If I were to identify the most significant and formative time periods of my life thus far, I would have to put studying abroad at the top of that list.
I made the decision to study abroad completely by happenstance and on a whim. If I were to dig deeper into the decision, I would have to chalk it up as an act of divine synchronicity.
To understand the significance of the decision to study abroad, you first have to understand where I was when I made the decision. I’m somewhat referring to where I was geographically… But, more so, where I was at mentally.

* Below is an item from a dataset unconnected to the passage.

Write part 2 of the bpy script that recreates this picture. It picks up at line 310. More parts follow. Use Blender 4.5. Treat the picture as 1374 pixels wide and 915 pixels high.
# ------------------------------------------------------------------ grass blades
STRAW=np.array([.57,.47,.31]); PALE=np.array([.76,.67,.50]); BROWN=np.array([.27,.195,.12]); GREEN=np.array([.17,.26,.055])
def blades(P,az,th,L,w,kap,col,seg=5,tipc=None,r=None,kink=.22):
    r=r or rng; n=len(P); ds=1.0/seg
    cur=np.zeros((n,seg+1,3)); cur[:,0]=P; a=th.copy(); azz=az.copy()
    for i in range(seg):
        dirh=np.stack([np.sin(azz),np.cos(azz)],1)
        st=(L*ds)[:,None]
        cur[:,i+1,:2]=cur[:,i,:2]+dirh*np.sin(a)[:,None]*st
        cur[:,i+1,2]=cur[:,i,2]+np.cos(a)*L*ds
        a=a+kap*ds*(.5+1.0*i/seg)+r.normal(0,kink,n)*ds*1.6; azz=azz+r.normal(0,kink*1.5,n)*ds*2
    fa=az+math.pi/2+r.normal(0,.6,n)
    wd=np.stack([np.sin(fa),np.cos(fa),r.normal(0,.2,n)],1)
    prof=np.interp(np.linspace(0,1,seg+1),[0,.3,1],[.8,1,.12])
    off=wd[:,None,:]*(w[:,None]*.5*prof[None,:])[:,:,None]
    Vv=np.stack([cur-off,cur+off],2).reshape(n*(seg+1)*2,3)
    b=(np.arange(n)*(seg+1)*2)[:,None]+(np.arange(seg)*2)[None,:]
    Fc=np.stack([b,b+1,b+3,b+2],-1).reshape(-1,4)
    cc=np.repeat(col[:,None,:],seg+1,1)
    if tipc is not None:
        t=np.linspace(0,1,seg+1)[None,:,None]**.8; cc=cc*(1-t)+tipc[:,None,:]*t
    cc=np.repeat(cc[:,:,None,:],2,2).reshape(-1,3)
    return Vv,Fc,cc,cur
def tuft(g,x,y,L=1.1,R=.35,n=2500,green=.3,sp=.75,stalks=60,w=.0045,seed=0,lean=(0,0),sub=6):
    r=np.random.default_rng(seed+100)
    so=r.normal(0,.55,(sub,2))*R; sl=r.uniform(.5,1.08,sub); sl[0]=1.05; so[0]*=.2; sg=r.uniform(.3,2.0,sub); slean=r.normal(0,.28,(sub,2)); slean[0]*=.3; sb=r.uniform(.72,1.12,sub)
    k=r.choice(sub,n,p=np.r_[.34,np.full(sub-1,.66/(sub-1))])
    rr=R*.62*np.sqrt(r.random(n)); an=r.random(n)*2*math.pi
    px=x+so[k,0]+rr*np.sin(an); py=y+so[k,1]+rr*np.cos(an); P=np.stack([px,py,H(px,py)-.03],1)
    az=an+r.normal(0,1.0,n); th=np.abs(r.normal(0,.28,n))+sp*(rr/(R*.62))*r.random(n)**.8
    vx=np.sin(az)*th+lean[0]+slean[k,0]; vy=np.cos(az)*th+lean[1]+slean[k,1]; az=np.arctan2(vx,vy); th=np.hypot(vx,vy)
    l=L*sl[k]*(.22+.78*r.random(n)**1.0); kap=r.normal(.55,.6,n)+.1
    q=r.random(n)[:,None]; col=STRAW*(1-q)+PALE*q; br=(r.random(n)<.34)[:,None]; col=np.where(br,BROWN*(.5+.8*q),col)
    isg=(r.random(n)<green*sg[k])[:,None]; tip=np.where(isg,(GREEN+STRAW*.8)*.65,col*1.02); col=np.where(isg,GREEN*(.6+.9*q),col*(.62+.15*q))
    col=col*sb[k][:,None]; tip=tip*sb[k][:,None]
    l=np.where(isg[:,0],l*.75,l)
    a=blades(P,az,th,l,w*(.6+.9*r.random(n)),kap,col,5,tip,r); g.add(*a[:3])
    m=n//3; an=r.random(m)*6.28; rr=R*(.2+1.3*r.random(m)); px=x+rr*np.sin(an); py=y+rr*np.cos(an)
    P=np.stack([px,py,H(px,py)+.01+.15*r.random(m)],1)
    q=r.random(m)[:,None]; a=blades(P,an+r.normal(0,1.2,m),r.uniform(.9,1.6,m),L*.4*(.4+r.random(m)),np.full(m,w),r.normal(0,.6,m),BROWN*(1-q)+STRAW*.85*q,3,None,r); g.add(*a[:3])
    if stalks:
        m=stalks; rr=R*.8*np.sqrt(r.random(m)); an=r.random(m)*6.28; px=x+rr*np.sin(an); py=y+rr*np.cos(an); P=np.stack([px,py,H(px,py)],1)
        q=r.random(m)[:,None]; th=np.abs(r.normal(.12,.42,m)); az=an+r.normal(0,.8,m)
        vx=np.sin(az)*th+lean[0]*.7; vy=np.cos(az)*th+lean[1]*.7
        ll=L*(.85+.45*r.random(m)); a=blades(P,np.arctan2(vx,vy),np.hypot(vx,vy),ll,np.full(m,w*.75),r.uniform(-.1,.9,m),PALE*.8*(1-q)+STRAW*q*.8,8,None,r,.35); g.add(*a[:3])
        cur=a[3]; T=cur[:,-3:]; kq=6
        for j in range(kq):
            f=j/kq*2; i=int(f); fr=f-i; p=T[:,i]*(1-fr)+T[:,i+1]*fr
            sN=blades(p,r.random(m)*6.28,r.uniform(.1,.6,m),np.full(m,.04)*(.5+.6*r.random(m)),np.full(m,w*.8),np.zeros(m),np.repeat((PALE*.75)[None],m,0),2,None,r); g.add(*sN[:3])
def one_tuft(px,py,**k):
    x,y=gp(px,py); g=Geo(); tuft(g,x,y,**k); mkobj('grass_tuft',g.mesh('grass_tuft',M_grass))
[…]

I was a third year undergraduate student at a state university located in a rural area. To fully appreciate how dedicated of a student I was during undergrad, you need to be aware of a couple of things. Firstly, my mom filled out the college application. Secondly, my parents said that I needed to maintain a 3.0 grade point average in order for them to foot the bill. And lastly, I was a psychology major because it did not require two years of a foreign language.
But, in order to understand those three points, you need to understand a few other things.

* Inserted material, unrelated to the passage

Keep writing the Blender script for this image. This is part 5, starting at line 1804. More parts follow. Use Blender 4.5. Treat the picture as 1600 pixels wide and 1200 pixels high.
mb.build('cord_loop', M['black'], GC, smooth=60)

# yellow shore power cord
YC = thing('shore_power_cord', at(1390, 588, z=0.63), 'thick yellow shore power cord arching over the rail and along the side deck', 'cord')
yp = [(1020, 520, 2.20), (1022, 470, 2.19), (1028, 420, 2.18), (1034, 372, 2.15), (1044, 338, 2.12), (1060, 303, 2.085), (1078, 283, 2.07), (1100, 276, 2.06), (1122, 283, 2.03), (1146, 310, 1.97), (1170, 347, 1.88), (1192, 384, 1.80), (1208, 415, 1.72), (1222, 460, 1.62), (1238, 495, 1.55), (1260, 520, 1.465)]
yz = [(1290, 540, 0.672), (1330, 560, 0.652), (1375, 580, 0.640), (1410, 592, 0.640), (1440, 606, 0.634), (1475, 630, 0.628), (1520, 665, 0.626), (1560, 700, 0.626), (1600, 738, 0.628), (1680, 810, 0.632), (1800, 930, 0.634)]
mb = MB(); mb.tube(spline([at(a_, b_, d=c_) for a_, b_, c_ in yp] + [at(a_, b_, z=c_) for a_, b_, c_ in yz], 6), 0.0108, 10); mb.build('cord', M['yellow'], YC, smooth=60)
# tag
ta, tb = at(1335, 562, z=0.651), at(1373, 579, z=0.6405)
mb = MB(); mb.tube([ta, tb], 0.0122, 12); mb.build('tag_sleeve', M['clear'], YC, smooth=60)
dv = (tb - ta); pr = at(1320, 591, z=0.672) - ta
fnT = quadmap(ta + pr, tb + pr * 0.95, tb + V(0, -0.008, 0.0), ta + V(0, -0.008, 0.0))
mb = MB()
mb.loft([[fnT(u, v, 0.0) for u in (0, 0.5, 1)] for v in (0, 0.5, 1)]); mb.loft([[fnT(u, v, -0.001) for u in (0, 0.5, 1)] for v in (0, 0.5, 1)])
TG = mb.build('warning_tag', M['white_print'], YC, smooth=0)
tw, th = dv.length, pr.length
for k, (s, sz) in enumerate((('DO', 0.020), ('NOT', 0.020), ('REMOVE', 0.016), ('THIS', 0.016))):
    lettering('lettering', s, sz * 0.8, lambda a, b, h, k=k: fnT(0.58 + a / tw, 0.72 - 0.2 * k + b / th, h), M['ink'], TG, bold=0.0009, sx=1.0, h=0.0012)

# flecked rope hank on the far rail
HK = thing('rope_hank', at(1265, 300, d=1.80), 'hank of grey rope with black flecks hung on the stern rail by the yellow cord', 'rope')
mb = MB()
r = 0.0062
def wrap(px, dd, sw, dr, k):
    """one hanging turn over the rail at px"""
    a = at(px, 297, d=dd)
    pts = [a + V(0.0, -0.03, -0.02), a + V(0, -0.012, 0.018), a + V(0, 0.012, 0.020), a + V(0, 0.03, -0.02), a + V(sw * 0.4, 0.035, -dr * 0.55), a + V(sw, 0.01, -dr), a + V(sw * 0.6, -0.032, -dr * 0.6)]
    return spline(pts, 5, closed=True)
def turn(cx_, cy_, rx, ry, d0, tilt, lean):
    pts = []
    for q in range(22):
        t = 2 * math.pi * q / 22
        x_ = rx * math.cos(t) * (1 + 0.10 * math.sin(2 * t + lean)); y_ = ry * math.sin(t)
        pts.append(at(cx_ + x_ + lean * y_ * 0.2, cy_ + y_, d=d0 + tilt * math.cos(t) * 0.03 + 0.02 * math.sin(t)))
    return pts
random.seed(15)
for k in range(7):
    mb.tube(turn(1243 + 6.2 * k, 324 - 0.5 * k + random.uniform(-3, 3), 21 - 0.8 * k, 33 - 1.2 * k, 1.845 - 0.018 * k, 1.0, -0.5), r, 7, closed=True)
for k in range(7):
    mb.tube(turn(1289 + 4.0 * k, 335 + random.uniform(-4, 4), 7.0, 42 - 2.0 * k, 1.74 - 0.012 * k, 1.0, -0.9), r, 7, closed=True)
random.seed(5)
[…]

I was seventeen when I started college… I didn’t turn eighteen until the end of my first semester. I was somewhat of a rebellious and feral youth… I grew my hair as long as I could while under my parents’ roof… And grew it down my back when I left their house. When I came home for Thanksgiving break my freshman year, my parents were dismayed to see that I now had an earring. Imagine what the conversation was like a couple of years later when I told them about the nipple ring. Eventually I ended up with ten steel-adorned holes in my body.
I was absolutely the coolest band nerd in high school… But, my real passion was rock music. Upon graduating from high school, I sold my trumpet and bought a guitar amplifier… An enormously heavy tube amp sporting two 12” speakers that was house-shakingly loud. I hauled that amplifier with me almost as a necessary personal effect to every domestic place that I lived over the next twenty years.
The university environment that I encountered was far from ideal for the societal misfit that I desired to be. In high school, I had several peer groups. But the group that I spent the most time with… The people who were my closest friends… Were my bandmates.
Band kids… Are a creative bunch of weirdos… My kind of people. I thrived in that ‘we’re all weird here’ dynamic. And to everyone who never entered the doors to the bandroom, what happened behind those doors was largely a mystery. Many people look back on their high school years as a difficult time where they struggled to find themselves and fit in. I didn’t have that problem… I had a fantastic group of weirdos like myself.
The university environment that I encountered was just like high school… A high school with no bandroom. Don’t worry… I found a group… But no one played an instrument. My new college friends had an independent and feral spirit… But the creativity component was lacking.
***
During my junior year of undergrad, I lived in a house with three other people just off the edge of campus… One was a friend of mine that I knew from living in the dorms on campus… And the other two roommates were girls that he grew up with in his hometown.
My new roommates were seriously lacking the weirdness gene… Which was okay for a while. I was excited to be out of the dorms and living off campus… The idea seemed more adult-like… More independent.
But… Eventually… The lack of weirdness… And, what appeared to be a continuation of keeping up high school appearances and cliquiness… Brought out my loneliness and isolation. Yes, I had three roommates. But, not one of them was a weirdo.
I indeed felt lonely for a time. No matter where you are geographically, emotionally, or personally, everyone has some desire to fit in. And where I was did not fit in with me.
I remember one overcast late fall day when I took a walk. I was feeling lonely… And the cure was not going to be found at home… So, I left. I needed to clear my head. So, I took a long walk along a river that was not far from our house. The weather was chilly… Enough to see your breath in the humid air. I don’t remember if it had just rained… Or if it rained while I was on the walk… But, it was a cold, damp, lonely, and long walk. I needed a change.
***
The house that we lived in was about ten blocks from campus… And I always walked to class. And, it was on one of these walks to class the following spring that dramatically changed my life direction. I was standing at an intersection on campus… Waiting for the traffic light to change… When I saw a flier on a telephone pole.
‘Would you like to study abroad?’
Geez… I don’t know… It sounds exciting… Much more exciting than anything happening in my current geographical area. I, without a second thought, walked over to the telephone pole and ripped down the flier. [My apologies to the next guy needing a life change while waiting for the traffic light.]
***
I went to an informational meeting at the office of international studies. And, it didn’t take long during that meeting for me to realize that this is exactly what I wanted to do for the next year of my life.
During the meeting, it was explained that my home university had partnerships with several universities around the world… Where should I go? But… Remember that part about dodging two years of a foreign language? That was a determining factor. I decided on England.